Goal of the exercise: An exact copy of all the data is required, with pictures left out.

□ □ □ □ □ □ □

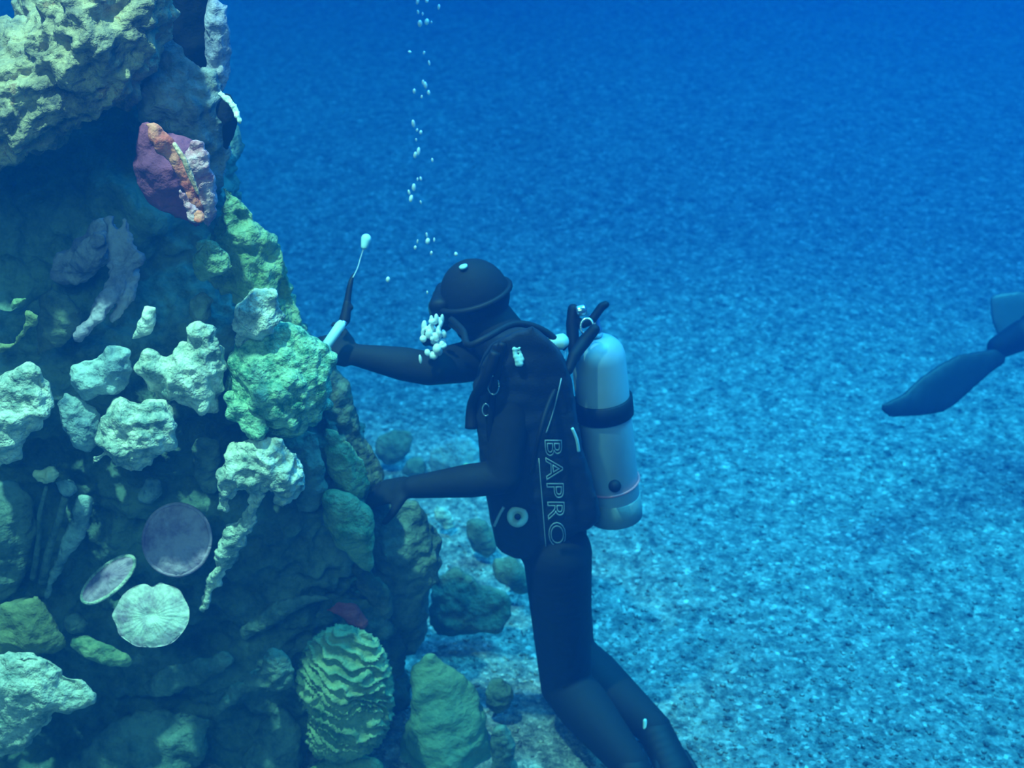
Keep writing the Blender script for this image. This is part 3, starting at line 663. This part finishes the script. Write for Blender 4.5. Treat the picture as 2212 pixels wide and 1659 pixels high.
# ---- main diver
J = {}
J['head'] = at(1026, 650, 3.50); J['face'] = Vector((-1, .15, -.30)); J['hup'] = Vector((-.2, 0, 1)); J['hs'] = .90
J['neck'] = at(1082, 735, 3.53)
J['spine'] = [(at(1108, 768, 3.53), (.070, .150, .05)), (at(1118, 850, 3.54), (.100, .165, .09)), (at(1138, 960, 3.60), (.100, .145, .10)), (at(1162, 1060, 3.66), (.094, .145, .10)), (at(1185, 1150, 3.71), (.092, .155, .10))]
J['shL'] = at(1112, 800, 3.38); J['elL'] = at(1088, 1030, 3.42); J['wrL'] = at(893, 1052, 3.47)
J['shR'] = at(1062, 772, 3.67); J['elR'] = at(925, 796, 3.46); J['wrR'] = at(775, 768, 3.45)
J['handL'] = (Vector((-1, .25, -.38)), Vector((-.25, -.35, 1)), -1, 16)
J['handR'] = (Vector((-1, .05, .22)), Vector((-.1, -.55, .8)), 1, 62)
J['hpL'] = at(1204, 1195, 3.64); J['knL'] = at(1222, 1478, 3.88); J['anL'] = at(1362, 1652, 3.66)
J['hpR'] = at(1196, 1150, 3.80); J['knR'] = at(1232, 1412, 4.06); J['anR'] = at(1412, 1574, 3.82)
J['toeL'] = J['anL']+Vector((.03, -.13, -.02)); J['toeR'] = J['anR']+Vector((.045, -.13, -.02))
J['ls'] = 1.16
base = Vector(((J['knL'].x+J['anR'].x)/2, 2.95, 0.0))
me = fuse('person', body(J), .006, 3)
fc = J['face'].normalized()
me.materials.append(M['neo']); me.materials.append(M['skin'])
for p in me.polygons:
    v = Vector(p.center)-J['head']
    if v.length < .115 and v.dot(fc) > .045 and v.z > -.085: p.material_index = 1
me.transform(Matrix.Translation(-base))
D1 = bpy.data.objects.new('person', me); COL.objects.link(D1); D1.location = base
tag(D1, 'diver in black wetsuit and hood kneeling on the gravel beside the reef', 'person')
gear_head(D1, J)
fin(D1, J['anL'], J['toeL'], Vector((.1, -.9, -.02)), Vector((.1, .1, 1)), .5)
fin(D1, J['anR'], J['toeR'], Vector((.16, -.9, -.02)), Vector((.1, .1, 1)), .5)

bb_ = BVHTree.FromPolygons([v.co+base for v in me.vertices], [tuple(p.vertices) for p in me.polygons])
hit = bb_.ray_cast(CAM, (at(1393, 1556, 1)-CAM).normalized())
if hit[0] is not None:
    link('ankle_buckle', fuse('ankle_buckle', Blob().chain([(hit[0]-FW*.004, .006), (hit[0]-FW*.004-UP*.022, .006)]), .003, 1), M['pale'], D1)['label'] = 'small pale buckle on the ankle'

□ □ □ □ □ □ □

Full output:
Keep writing the Blender script for this image. This is part 3, starting at line 663. This part finishes the script. Write for Blender 4.5. Treat the picture as 2212 pixels wide and 1659 pixels high.
# ---- main diver
J = {}
J['head'] = at(1026, 650, 3.50); J['face'] = Vector((-1, .15, -.30)); J['hup'] = Vector((-.2, 0, 1)); J['hs'] = .90
J['neck'] = at(1082, 735, 3.53)
J['spine'] = [(at(1108, 768, 3.53), (.070, .150, .05)), (at(1118, 850, 3.54), (.100, .165, .09)), (at(1138, 960, 3.60), (.100, .145, .10)), (at(1162, 1060, 3.66), (.094, .145, .10)), (at(1185, 1150, 3.71), (.092, .155, .10))]
J['shL'] = at(1112, 800, 3.38); J['elL'] = at(1088, 1030, 3.42); J['wrL'] = at(893, 1052, 3.47)
J['shR'] = at(1062, 772, 3.67); J['elR'] = at(925, 796, 3.46); J['wrR'] = at(775, 768, 3.45)
J['handL'] = (Vector((-1, .25, -.38)), Vector((-.25, -.35, 1)), -1, 16)
J['handR'] = (Vector((-1, .05, .22)), Vector((-.1, -.55, .8)), 1, 62)
J['hpL'] = at(1204, 1195, 3.64); J['knL'] = at(1222, 1478, 3.88); J['anL'] = at(1362, 1652, 3.66)
J['hpR'] = at(1196, 1150, 3.80); J['knR'] = at(1232, 1412, 4.06); J['anR'] = at(1412, 1574, 3.82)
J['toeL'] = J['anL']+Vector((.03, -.13, -.02)); J['toeR'] = J['anR']+Vector((.045, -.13, -.02))
J['ls'] = 1.16
base = Vector(((J['knL'].x+J['anR'].x)/2, 2.95, 0.0))
me = fuse('person', body(J), .006, 3)
fc = J['face'].normalized()
me.materials.append(M['neo']); me.materials.append(M['skin'])
for p in me.polygons:
    v = Vector(p.center)-J['head']
    if v.length < .115 and v.dot(fc) > .045 and v.z > -.085: p.material_index = 1
me.transform(Matrix.Translation(-base))
D1 = bpy.data.objects.new('person', me); COL.objects.link(D1); D1.location = base
tag(D1, 'diver in black wetsuit and hood kneeling on the gravel beside the reef', 'person')
gear_head(D1, J)
fin(D1, J['anL'], J['toeL'], Vector((.1, -.9, -.02)), Vector((.1, .1, 1)), .5)
fin(D1, J['anR'], J['toeR'], Vector((.16, -.9, -.02)), Vector((.1, .1, 1)), .5)

bb_ = BVHTree.FromPolygons([v.co+base for v in me.vertices], [tuple(p.vertices) for p in me.polygons])
hit = bb_.ray_cast(CAM, (at(1393, 1556, 1)-CAM).normalized())
if hit[0] is not None:
    link('ankle_buckle', fuse('ankle_buckle', Blob().chain([(hit[0]-FW*.004, .006), (hit[0]-FW*.004-UP*.022, .006)]), .003, 1), M['pale'], D1)['label'] = 'small pale buckle on the ankle'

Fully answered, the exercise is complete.